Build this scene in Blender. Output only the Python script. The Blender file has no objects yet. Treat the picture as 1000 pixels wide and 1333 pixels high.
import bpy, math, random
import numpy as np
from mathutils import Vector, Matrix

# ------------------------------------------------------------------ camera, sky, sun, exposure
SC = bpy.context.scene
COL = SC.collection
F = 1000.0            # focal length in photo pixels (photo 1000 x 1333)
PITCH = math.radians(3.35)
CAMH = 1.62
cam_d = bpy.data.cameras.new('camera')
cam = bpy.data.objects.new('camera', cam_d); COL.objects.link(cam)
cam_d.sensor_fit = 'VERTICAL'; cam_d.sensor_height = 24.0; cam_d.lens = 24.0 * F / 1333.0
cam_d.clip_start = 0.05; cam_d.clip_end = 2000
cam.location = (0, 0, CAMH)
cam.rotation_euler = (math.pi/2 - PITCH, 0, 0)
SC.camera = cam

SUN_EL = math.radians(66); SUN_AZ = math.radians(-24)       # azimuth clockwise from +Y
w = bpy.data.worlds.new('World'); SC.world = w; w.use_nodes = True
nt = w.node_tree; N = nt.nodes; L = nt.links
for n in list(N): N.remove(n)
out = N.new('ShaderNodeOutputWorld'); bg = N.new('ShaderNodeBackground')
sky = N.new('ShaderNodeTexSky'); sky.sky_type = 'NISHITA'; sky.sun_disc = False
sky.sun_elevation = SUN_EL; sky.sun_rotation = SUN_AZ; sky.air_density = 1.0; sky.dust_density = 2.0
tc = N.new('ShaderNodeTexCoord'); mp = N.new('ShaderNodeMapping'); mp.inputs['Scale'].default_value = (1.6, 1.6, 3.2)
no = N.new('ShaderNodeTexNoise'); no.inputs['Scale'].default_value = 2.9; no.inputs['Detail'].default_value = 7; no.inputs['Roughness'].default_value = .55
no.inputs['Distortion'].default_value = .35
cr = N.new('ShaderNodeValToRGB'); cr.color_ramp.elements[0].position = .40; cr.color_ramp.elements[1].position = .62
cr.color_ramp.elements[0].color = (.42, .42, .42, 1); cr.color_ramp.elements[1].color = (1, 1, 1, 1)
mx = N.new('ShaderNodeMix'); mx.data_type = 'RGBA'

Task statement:
Quote each line of the data above exactly as written.

Solution for this exercise:
Build this scene in Blender. Output only the Python script. The Blender file has no objects yet. Treat the picture as 1000 pixels wide and 1333 pixels high.
import bpy, math, random
import numpy as np
from mathutils import Vector, Matrix

# ------------------------------------------------------------------ camera, sky, sun, exposure
SC = bpy.context.scene
COL = SC.collection
F = 1000.0            # focal length in photo pixels (photo 1000 x 1333)
PITCH = math.radians(3.35)
CAMH = 1.62
cam_d = bpy.data.cameras.new('camera')
cam = bpy.data.objects.new('camera', cam_d); COL.objects.link(cam)
cam_d.sensor_fit = 'VERTICAL'; cam_d.sensor_height = 24.0; cam_d.lens = 24.0 * F / 1333.0
cam_d.clip_start = 0.05; cam_d.clip_end = 2000
cam.location = (0, 0, CAMH)
cam.rotation_euler = (math.pi/2 - PITCH, 0, 0)
SC.camera = cam

SUN_EL = math.radians(66); SUN_AZ = math.radians(-24)       # azimuth clockwise from +Y
w = bpy.data.worlds.new('World'); SC.world = w; w.use_nodes = True
nt = w.node_tree; N = nt.nodes; L = nt.links
for n in list(N): N.remove(n)
out = N.new('ShaderNodeOutputWorld'); bg = N.new('ShaderNodeBackground')
sky = N.new('ShaderNodeTexSky'); sky.sky_type = 'NISHITA'; sky.sun_disc = False
sky.sun_elevation = SUN_EL; sky.sun_rotation = SUN_AZ; sky.air_density = 1.0; sky.dust_density = 2.0
tc = N.new('ShaderNodeTexCoord'); mp = N.new('ShaderNodeMapping'); mp.inputs['Scale'].default_value = (1.6, 1.6, 3.2)
no = N.new('ShaderNodeTexNoise'); no.inputs['Scale'].default_value = 2.9; no.inputs['Detail'].default_value = 7; no.inputs['Roughness'].default_value = .55
no.inputs['Distortion'].default_value = .35
cr = N.new('ShaderNodeValToRGB'); cr.color_ramp.elements[0].position = .40; cr.color_ramp.elements[1].position = .62
cr.color_ramp.elements[0].color = (.42, .42, .42, 1); cr.color_ramp.elements[1].color = (1, 1, 1, 1)
mx = N.new('ShaderNodeMix'); mx.data_type = 'RGBA'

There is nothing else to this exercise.